The scoring turnout was very encouraging for Larin, especially considering that 2015 was very much an acclimation year for the rookie. He had never seen such a heavy workload across so many months in his soccer life, as the grind of a seven-month MLS season is not comparable to the short NCAA season or anything Larin experienced at the youth level.
As Larin continues to learn and grow as a striker and improve his fitness levels to better weather the fatigue of a long season, the potential ceiling for the 20-year-old is sky high.
Goal Differential Absolutely Matters
While Orlando City ultimately missed out on the postseason due to points, things could have been much different entering the final match of the season had the Lions not let a few games get out of hand and absolutely kill their goal differential.
Instead of entering Philadelphia on Sunday facing a mammoth goal differential, the Lions could have had an easier task at hand — and probably a bit more motivation to go with it — were they looking at a smaller goal gap between themselves and teams like Toronto and New England.

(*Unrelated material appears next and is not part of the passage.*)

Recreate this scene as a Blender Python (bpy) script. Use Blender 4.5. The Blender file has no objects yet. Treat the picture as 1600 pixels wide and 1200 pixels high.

We are all too familiar with the Lions' horrific stretch of results through July and August, a run of futility that ultimately killed their playoff hopes. Even if the Lions had dropped some of these games, though, simply keeping them respectable on the scoreboard could have kept them in the race for the goal differential tie-breaker that could have come into effect had NYCFC lent a hand by beating the Revs.
During August and early September alone, Orlando accrued a massive -15 in goal differential with four horrendous matches. On Aug. 6, Orlando fell at Toronto 4-1, then lost by a 4-0 score at Seattle on Aug. 16. On Aug. 22, OCSC fell 5-0 at Toronto (again) before dropping a 3-0 result at New England on Sept. 6. In total, Orlando was outscored 16-1 in these fixtures, which put their goal differential at an insane deficit that couldn't be fixed even with a five-match win streak thereafter.
Red cards were detrimental in two of those matches, but if City could have dug in and fought to keep the score lines closer in some of those outings, perhaps they would have had a more realistic shot at catching New England or Toronto without an eight-goal win over Philly on the last weekend of the year.
Heath lamented this Tuesday evening on his coach's show.
"One of the lessons we learned this year is that every single game, if you can stop it from going from three to four to five, it might come back at some stage to haunt you. That's what happened to us in the end."
Ultimately, New England and Toronto didn't need to rely on goal differential to qualify for the playoffs, but the lesson still applies for OCSC moving into year two.